## PROBLEM STATEMENT
Write out all of the data exactly as it appears.

## RAW DATA
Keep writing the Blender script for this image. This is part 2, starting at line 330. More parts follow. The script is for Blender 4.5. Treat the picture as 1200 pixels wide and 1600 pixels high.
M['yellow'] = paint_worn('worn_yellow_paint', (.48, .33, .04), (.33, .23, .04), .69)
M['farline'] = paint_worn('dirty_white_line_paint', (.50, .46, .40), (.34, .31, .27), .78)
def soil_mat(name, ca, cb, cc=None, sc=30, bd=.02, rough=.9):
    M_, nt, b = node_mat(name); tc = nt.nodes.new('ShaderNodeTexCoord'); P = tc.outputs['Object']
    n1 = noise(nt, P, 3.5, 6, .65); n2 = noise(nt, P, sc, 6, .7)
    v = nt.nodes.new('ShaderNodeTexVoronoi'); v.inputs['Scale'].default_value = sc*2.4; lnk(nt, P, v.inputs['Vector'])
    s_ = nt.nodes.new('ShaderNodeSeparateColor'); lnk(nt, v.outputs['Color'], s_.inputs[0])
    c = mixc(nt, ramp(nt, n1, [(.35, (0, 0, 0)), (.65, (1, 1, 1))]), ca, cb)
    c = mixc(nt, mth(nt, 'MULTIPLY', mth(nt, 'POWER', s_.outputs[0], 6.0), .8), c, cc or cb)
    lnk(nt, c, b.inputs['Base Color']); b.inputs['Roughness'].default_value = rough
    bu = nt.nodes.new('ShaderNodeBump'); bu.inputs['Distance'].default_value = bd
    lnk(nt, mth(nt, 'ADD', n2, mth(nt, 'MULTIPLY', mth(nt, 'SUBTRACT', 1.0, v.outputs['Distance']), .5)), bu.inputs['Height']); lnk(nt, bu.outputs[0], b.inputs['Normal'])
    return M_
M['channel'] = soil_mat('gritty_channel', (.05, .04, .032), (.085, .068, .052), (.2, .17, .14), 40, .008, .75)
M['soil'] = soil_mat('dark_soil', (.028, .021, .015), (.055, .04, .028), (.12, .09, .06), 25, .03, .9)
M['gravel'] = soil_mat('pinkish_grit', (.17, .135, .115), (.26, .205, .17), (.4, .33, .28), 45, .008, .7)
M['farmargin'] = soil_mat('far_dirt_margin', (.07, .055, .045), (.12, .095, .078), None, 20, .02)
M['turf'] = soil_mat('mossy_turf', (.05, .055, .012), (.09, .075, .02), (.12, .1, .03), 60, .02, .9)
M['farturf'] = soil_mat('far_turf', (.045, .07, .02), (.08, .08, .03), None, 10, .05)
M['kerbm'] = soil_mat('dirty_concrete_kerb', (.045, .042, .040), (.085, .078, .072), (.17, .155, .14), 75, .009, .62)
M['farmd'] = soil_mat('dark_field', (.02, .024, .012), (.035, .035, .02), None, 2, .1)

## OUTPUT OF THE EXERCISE
Keep writing the Blender script for this image. This is part 2, starting at line 330. More parts follow. The script is for Blender 4.5. Treat the picture as 1200 pixels wide and 1600 pixels high.
M['yellow'] = paint_worn('worn_yellow_paint', (.48, .33, .04), (.33, .23, .04), .69)
M['farline'] = paint_worn('dirty_white_line_paint', (.50, .46, .40), (.34, .31, .27), .78)
def soil_mat(name, ca, cb, cc=None, sc=30, bd=.02, rough=.9):
    M_, nt, b = node_mat(name); tc = nt.nodes.new('ShaderNodeTexCoord'); P = tc.outputs['Object']
    n1 = noise(nt, P, 3.5, 6, .65); n2 = noise(nt, P, sc, 6, .7)
    v = nt.nodes.new('ShaderNodeTexVoronoi'); v.inputs['Scale'].default_value = sc*2.4; lnk(nt, P, v.inputs['Vector'])
    s_ = nt.nodes.new('ShaderNodeSeparateColor'); lnk(nt, v.outputs['Color'], s_.inputs[0])
    c = mixc(nt, ramp(nt, n1, [(.35, (0, 0, 0)), (.65, (1, 1, 1))]), ca, cb)
    c = mixc(nt, mth(nt, 'MULTIPLY', mth(nt, 'POWER', s_.outputs[0], 6.0), .8), c, cc or cb)
    lnk(nt, c, b.inputs['Base Color']); b.inputs['Roughness'].default_value = rough
    bu = nt.nodes.new('ShaderNodeBump'); bu.inputs['Distance'].default_value = bd
    lnk(nt, mth(nt, 'ADD', n2, mth(nt, 'MULTIPLY', mth(nt, 'SUBTRACT', 1.0, v.outputs['Distance']), .5)), bu.inputs['Height']); lnk(nt, bu.outputs[0], b.inputs['Normal'])
    return M_
M['channel'] = soil_mat('gritty_channel', (.05, .04, .032), (.085, .068, .052), (.2, .17, .14), 40, .008, .75)
M['soil'] = soil_mat('dark_soil', (.028, .021, .015), (.055, .04, .028), (.12, .09, .06), 25, .03, .9)
M['gravel'] = soil_mat('pinkish_grit', (.17, .135, .115), (.26, .205, .17), (.4, .33, .28), 45, .008, .7)
M['farmargin'] = soil_mat('far_dirt_margin', (.07, .055, .045), (.12, .095, .078), None, 20, .02)
M['turf'] = soil_mat('mossy_turf', (.05, .055, .012), (.09, .075, .02), (.12, .1, .03), 60, .02, .9)
M['farturf'] = soil_mat('far_turf', (.045, .07, .02), (.08, .08, .03), None, 10, .05)
M['kerbm'] = soil_mat('dirty_concrete_kerb', (.045, .042, .040), (.085, .078, .072), (.17, .155, .14), 75, .009, .62)
M['farmd'] = soil_mat('dark_field', (.02, .024, .012), (.035, .035, .02), None, 2, .1)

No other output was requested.